Clearing forests releases more greenhouse gases, and displacement of crops puts further strain on the food security and biodiversity of poor countries.

The sustainability problem with biofuels is twofold — the expanding biofuels industry will cause deforestation and crop displacement in large parts of the world. And it won't even be able to make enough fuel to seriously impact on fossil-fuel use. The main benefit, it seems, will be to key energy companies' profits.

Technological solutions to replace fossil-fuel use are built on the assumption of an energy-dense equivalent. As Monbiot notes: "The idea that we can simply replace this fossil legacy — and the extraordinary power densities it gives us — with ambient energy is the stuff of science fiction. There is simply no substitute for cutting back" on energy use.

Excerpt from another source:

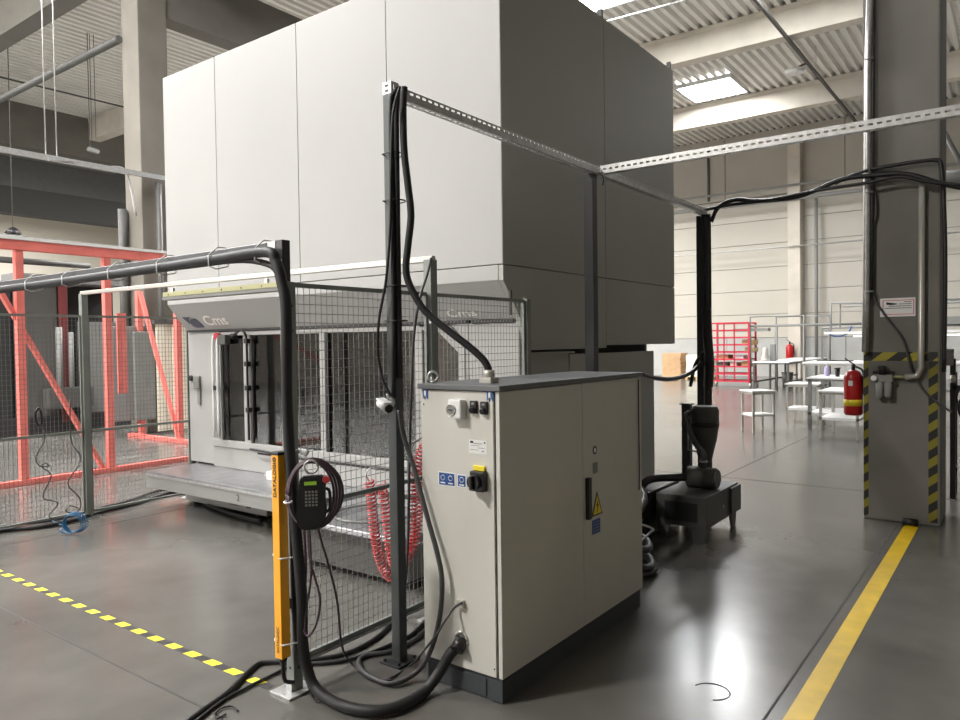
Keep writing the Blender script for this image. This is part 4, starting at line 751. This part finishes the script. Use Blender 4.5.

The alternative technologies may be elegant, profitable, easy substitutes, and many other things besides — but the evidence suggests that such narrow techno-fixes will not make a serious environmental difference.

The habit that really needs to be kicked is not simply fossil-fuel use — it is the massive overuse of energy that fossil fuels has made possible. In particular, the whole world economy is dominated by the oil and car industries — the vast auto-industrial complex, including industries that feed it like metal-ore mining and processing, and spin-offs like plastics, insurance and road-building.

It has been well-documented that the corporations that dominate these industries have re-shaped the whole economy to serve their profit-making interests. In one of the most blatant examples, General Motors was found by a US Senate sub-committee in 1949 to have bought and closed hundreds of electric tramlines across major US cities to replace them with GM-made petrol-fuelled buses. Subject to the dictates of such powerful interests, public transport has been deliberately under-developed, forcing people to buy cars.

Could the auto-industrial complex really change its entire technological basis away from the fossil fuels? Even if enough renewable energy could now be harnessed, the capitalist economy requires continuing growth in the production and sale of goods to survive. With limited resources, even renewable energy, is continuous growth in commodity production a serious option? A more rational option is to examine what uses of energy are socially useful and what are not. But that cannot be done as long as society's economic life is subordinated to the drive for corporate profitability rather than collective human welfare.